Kristian Rouz – Indian stock markets have been closely watched since August last year, when the then-newly-elected nation’s Prime Minister Narendra Modi launched an ambitious program of economic reform and development.
Not until early this week, when Australia’s UniSuper Management Pty announced they have recently seen enough development in India’s economic performance to consider buying some stock there.
Now, why is India so attractive investment-wise at this particular point in time?

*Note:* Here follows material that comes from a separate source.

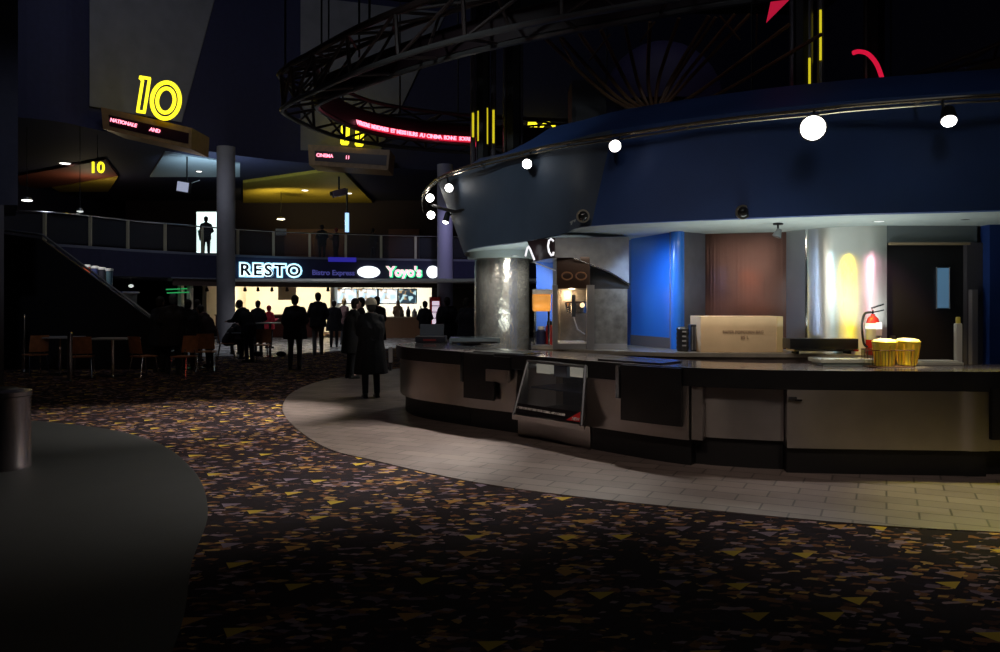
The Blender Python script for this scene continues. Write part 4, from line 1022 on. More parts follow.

During the last year, India’s stocks have been one of the best performing assets in the world. As evidenced by the exchange-traded funds’ data (MSCI India), investment in India have returned about 40% during last year, while the real economy expanded an annualized 8%, surpassing even the growth in mainland China. That said, India’s stocks are largely undervalued, while having a strong backing from the real economy.
The governor of the Reserve Bank of India (RBI) Raghubam Rajan, introduced his inflation target policies back in January 2014, starting a standardization in New Delhi’s monetary policies, thus contributing to India’s trustworthiness. Now, the government announced it would make formal corrections in the ‘RBI act’, thus providing flexible control over the volatile prices under the law. Consumer inflation targets are set at 4%, plus or minus 2%.
"This framework will decrease the uncertainty around the decision-making process and there will be limited possibility of any speculation," Rupa Rege Nitsure of L&T Financial Services said. "Transparency and predictability in monetary policy decisions are significant progress."
There is a ‘paradigm shift’ going on in India, as the nation seems to be willing to modernize its economy aggressively in order to stand in line with developed economies, rather than emerging markets like Korea or Taiwan.
Both the fiscal standardization and the monetary easing will allow more money into India’s financial sector, triggering a domestic-driven appreciation in the nation’s equities. Foreign investors thus would greatly benefit by putting their money into those same stocks, as would India – from a possible influx of FDI. This would be a perfect win-win situation.
Besides, the Modi government seems to be copying some of the policies practiced by the Obama administration in the US.
New Delhi announced the budget deficit will increase to a 3.9% GDP from the consensus estimate of 3.5%-3.7% in order to finance large-scale governmental investment in the economy. Some $11.3 bln will go into the development of infrastructure, while the corporate tax will be lowered from 30% to 25% by 2019. Some 60 mln houses are planned to be built with the governmental money by 2022, suggesting a rally in the housing market.
All of these measures are a clear signal of a significant liberalization in India’s economy and also bear a long-term benefits for economic growth. India has accumulated a record $334 bln in FX reserves, which only adds to the nation’s international investment credibility.
No surprise that having looked at all this, Australia’s Unisuper decided to put A$200 mln in India’s equities via either a fund manager or an ETF (the latter being more profitable, the former more solid).
“India has the potential to be the next big thing,” Unisuper’s Chief Investment Officer John Pearce said. “The reform agenda in the country, onus on growth, policy certainty for businesses will aid sentiment for Indian equities.”
Now, scrape up your money and go buy yourself some stock. India’s benchmark index is called Sensex, and it skyrocketed by 30% in 2014, while being still undervalued.